CHRIS MANN: Well we won’t make progress on the A14 unless your Cambridge City Council, LibDem controlled, put money into that.
JULIAN HUPPERT: Well I’ve heard this said. I just don’t actually believe that that is actually the case. And I think one of the things that people in Cambridge have actually asked me is why is it that a nationally important road like the A14, which goes past Cambridge, why is it that people in Cambridge should pay through their City Council tax, which is £150 or so for a couple, plus through their County Council tax, plus through their national taxes, plus through the toll? That does seem a bit unreasonable.
CHRIS MANN: Just to show that it’s an interactive programme, on our Twitter account, @ChrisMannBBC just had a message saying “cycling groups unimpressed by the proposed junction change. Will remain a danger blackspot.” I think they’re talking about the Catholic Church junction there.
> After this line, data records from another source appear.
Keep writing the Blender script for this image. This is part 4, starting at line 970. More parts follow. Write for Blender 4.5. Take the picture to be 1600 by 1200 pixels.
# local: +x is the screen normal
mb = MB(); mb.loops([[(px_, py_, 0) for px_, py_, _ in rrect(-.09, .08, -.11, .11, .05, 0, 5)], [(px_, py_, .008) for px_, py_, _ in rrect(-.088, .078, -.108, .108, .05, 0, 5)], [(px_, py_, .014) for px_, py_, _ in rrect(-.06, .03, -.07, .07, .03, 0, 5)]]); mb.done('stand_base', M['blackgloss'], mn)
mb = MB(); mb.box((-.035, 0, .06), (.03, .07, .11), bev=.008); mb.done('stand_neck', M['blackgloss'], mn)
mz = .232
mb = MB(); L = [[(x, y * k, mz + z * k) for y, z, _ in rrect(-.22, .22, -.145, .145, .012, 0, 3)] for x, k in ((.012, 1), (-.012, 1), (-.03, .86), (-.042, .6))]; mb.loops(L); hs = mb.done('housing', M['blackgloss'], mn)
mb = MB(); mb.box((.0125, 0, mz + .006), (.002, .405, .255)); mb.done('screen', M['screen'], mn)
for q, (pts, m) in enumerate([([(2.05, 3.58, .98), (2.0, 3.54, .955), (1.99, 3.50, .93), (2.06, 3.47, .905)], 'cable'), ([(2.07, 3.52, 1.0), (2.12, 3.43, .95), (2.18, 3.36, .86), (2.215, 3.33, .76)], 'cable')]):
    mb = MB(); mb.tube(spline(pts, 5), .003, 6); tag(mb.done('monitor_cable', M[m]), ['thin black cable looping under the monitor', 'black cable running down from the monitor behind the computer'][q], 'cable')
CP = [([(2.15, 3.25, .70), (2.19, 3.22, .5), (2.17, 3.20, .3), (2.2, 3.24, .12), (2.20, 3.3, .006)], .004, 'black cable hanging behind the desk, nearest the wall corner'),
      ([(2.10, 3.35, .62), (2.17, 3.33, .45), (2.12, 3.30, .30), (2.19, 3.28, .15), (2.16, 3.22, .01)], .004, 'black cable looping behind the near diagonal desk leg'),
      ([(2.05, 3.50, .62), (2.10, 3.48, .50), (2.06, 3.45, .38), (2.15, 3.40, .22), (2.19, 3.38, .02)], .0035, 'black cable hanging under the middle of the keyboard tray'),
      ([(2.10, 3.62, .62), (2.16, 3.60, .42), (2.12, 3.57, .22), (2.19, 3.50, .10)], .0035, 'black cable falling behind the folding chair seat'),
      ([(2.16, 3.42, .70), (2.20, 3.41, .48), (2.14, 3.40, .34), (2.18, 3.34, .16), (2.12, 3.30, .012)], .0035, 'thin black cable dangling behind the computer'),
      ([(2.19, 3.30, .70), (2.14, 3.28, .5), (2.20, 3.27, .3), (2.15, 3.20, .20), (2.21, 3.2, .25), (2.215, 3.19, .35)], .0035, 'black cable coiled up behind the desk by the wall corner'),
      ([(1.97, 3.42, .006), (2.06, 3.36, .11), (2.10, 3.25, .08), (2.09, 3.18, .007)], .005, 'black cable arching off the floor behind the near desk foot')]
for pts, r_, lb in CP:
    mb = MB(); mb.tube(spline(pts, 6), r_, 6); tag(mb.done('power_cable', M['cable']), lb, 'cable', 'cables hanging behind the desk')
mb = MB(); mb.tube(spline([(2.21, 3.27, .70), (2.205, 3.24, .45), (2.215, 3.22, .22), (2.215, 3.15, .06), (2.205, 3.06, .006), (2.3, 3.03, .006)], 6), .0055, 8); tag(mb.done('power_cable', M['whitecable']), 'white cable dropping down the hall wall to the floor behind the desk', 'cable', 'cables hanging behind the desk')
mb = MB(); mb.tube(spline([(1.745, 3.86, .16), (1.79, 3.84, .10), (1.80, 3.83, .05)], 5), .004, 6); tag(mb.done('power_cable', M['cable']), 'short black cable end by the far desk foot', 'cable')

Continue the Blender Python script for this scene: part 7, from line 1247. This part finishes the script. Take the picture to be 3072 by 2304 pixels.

JULIAN HUPPERT: Indeed. It will help people who are coming from Hills Road. I think there’s no doubt about that. It will provide some benefit. I don’t think it’s a huge step change, which ideally, I said a few minutes ago, perhaps the County Council now they’ve got this extra money will be able to look and see can they tweak it, can they improve it, so that you do actually make a more significant change at that junction.
CHRIS MANN: Julian Huppert, Parliamentarian of the Month, MP for Cambridge, thank, you for joining me.